[Records contained in a dataset]

+ + + + + + +

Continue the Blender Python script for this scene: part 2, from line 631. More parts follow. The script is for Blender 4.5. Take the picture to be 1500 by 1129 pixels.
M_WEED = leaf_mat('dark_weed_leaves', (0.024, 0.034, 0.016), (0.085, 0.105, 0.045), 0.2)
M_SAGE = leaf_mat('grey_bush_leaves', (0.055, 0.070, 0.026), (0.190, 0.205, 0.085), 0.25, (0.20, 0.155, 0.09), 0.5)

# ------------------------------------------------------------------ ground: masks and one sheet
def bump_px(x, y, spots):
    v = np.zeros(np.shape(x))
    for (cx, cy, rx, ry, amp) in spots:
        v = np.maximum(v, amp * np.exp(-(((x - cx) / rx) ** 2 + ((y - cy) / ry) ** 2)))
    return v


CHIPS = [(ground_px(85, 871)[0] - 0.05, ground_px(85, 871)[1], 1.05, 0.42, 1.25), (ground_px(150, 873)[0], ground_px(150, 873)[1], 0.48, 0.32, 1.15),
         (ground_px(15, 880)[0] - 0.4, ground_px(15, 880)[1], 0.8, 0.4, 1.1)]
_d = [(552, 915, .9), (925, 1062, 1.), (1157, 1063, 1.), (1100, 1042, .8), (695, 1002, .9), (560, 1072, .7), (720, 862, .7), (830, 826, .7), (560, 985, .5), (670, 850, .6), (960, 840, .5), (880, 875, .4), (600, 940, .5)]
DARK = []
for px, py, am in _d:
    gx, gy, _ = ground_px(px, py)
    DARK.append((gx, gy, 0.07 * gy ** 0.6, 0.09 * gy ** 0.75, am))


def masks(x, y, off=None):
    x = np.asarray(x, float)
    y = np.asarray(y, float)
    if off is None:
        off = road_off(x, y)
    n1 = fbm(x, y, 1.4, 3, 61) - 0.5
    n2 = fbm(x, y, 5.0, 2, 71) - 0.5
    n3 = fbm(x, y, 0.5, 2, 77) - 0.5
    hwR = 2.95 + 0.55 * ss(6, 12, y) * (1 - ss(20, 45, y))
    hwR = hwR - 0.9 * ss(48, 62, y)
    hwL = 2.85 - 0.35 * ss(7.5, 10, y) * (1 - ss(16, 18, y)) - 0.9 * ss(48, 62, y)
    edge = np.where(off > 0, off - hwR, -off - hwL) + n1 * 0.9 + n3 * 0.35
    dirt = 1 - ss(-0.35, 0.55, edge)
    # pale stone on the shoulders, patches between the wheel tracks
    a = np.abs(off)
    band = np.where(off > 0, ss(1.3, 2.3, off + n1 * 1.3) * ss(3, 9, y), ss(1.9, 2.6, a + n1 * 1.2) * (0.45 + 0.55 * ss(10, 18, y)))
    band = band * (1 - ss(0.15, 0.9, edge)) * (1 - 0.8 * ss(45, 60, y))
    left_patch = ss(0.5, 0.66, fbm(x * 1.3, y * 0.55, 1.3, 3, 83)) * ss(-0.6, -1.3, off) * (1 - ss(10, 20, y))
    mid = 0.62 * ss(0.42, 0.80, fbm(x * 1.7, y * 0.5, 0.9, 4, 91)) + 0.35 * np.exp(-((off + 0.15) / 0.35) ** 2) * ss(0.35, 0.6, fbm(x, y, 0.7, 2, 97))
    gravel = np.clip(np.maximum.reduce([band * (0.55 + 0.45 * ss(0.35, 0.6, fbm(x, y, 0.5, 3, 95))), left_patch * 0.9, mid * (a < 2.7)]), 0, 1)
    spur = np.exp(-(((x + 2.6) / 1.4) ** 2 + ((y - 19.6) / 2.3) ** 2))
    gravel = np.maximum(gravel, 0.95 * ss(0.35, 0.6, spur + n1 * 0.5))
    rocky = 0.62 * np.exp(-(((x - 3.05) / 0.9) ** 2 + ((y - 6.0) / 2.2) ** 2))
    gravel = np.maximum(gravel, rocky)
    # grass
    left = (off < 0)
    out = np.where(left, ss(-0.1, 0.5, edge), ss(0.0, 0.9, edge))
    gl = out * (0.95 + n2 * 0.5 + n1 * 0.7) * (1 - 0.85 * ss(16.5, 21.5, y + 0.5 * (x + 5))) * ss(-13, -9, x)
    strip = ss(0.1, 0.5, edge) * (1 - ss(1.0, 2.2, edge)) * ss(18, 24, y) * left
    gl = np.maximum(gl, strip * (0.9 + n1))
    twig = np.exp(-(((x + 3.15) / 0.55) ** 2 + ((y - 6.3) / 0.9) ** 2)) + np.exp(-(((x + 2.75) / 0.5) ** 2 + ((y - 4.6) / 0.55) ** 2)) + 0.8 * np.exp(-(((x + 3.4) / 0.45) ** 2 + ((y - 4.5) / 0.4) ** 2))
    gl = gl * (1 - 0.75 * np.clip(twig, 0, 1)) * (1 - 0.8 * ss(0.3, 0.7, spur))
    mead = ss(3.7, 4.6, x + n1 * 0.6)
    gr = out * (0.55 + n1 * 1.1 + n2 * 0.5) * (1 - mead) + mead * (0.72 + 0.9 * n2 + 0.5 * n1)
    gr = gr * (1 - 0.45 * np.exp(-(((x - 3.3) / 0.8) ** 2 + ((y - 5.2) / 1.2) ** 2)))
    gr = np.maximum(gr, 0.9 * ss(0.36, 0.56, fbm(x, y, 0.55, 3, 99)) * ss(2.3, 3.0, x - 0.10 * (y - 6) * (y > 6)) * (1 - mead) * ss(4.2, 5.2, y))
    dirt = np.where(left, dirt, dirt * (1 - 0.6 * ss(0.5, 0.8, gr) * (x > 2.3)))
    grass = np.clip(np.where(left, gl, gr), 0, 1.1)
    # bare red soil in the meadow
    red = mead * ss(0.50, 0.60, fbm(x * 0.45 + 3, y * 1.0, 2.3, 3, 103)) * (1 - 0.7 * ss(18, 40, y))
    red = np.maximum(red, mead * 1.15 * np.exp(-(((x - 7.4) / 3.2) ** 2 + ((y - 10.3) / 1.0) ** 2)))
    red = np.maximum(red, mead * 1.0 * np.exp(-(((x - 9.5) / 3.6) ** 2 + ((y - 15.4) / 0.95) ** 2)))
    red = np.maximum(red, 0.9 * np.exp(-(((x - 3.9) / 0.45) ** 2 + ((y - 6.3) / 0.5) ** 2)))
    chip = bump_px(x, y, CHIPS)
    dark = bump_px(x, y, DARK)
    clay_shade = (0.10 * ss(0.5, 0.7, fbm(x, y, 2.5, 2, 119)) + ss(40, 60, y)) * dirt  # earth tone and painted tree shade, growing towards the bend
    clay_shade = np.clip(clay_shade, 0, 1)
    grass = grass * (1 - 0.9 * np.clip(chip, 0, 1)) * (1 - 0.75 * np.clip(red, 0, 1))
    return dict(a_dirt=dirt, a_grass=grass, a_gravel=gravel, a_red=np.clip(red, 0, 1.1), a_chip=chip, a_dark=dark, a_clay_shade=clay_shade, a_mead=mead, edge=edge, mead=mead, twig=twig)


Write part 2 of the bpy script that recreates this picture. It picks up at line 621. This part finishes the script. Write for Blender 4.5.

+ + + + + + +

| What is asked |
Reply with the number of lines in the data that include the string "script" and nothing else.

| Result of this exercise |
2